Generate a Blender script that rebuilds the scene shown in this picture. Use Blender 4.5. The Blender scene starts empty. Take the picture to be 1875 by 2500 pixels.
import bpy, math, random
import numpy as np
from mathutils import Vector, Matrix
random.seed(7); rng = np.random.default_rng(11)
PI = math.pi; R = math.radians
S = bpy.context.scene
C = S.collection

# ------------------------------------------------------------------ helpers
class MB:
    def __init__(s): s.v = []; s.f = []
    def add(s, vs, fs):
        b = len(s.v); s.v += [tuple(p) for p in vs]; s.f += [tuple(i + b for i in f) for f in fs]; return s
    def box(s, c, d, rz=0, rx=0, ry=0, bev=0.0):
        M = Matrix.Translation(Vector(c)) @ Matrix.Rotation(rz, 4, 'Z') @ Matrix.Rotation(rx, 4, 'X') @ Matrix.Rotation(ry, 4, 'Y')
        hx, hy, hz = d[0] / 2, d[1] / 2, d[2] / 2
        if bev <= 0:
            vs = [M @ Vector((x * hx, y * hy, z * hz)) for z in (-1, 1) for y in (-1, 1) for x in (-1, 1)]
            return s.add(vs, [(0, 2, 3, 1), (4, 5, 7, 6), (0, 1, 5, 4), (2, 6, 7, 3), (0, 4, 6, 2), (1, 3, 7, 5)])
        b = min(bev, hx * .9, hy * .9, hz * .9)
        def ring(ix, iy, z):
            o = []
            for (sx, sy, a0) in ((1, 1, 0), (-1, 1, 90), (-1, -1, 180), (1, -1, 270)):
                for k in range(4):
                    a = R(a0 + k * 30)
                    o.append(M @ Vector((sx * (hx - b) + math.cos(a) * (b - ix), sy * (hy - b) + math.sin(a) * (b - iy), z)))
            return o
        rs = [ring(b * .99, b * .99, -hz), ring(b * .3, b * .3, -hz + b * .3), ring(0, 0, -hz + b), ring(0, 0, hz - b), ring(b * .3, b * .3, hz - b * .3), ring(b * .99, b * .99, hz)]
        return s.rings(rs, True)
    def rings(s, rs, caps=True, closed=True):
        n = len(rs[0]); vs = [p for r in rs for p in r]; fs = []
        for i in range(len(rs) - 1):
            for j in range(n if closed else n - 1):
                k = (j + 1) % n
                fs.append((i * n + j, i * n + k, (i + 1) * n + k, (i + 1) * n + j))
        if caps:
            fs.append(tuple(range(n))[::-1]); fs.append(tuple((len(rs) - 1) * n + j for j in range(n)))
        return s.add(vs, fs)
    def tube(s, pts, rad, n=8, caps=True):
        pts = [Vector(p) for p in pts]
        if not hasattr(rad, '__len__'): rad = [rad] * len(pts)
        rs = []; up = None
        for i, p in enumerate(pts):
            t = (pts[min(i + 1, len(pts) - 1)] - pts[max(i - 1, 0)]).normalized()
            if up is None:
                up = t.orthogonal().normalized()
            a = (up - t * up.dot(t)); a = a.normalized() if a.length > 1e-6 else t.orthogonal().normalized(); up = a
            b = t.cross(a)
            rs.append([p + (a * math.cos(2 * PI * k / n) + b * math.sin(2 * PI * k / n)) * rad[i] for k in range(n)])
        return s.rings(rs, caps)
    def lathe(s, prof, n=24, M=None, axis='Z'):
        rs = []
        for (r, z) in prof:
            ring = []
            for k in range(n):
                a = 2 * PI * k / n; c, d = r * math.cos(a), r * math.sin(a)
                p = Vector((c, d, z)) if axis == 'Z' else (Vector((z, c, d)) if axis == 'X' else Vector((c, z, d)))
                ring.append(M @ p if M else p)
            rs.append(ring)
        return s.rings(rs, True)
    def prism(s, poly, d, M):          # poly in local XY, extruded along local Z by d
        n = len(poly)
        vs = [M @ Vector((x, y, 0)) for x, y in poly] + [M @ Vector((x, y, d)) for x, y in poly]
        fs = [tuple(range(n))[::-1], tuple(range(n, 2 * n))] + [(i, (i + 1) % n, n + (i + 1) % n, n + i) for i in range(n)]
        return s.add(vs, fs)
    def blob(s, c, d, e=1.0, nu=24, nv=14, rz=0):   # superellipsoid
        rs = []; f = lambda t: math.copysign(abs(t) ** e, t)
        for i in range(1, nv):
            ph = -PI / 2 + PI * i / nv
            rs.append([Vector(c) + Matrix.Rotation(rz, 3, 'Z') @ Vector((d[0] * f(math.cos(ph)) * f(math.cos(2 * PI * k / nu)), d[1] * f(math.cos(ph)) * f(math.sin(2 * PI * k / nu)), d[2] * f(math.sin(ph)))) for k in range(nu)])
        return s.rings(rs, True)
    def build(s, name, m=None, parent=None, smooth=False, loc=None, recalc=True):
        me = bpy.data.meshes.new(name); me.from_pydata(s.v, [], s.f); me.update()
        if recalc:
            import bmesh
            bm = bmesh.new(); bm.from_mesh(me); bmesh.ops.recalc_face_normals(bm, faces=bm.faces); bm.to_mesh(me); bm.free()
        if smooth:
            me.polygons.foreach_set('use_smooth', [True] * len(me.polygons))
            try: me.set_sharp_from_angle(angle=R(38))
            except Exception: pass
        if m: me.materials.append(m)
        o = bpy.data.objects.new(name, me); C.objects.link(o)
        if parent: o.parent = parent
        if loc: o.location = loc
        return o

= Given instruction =
Only the lines from the start of the data to the line holding "C = S.collection" are wanted; return them exactly, both ends included.

= Reply to the exercise =
Generate a Blender script that rebuilds the scene shown in this picture. Use Blender 4.5. The Blender scene starts empty. Take the picture to be 1875 by 2500 pixels.
import bpy, math, random
import numpy as np
from mathutils import Vector, Matrix
random.seed(7); rng = np.random.default_rng(11)
PI = math.pi; R = math.radians
S = bpy.context.scene
C = S.collection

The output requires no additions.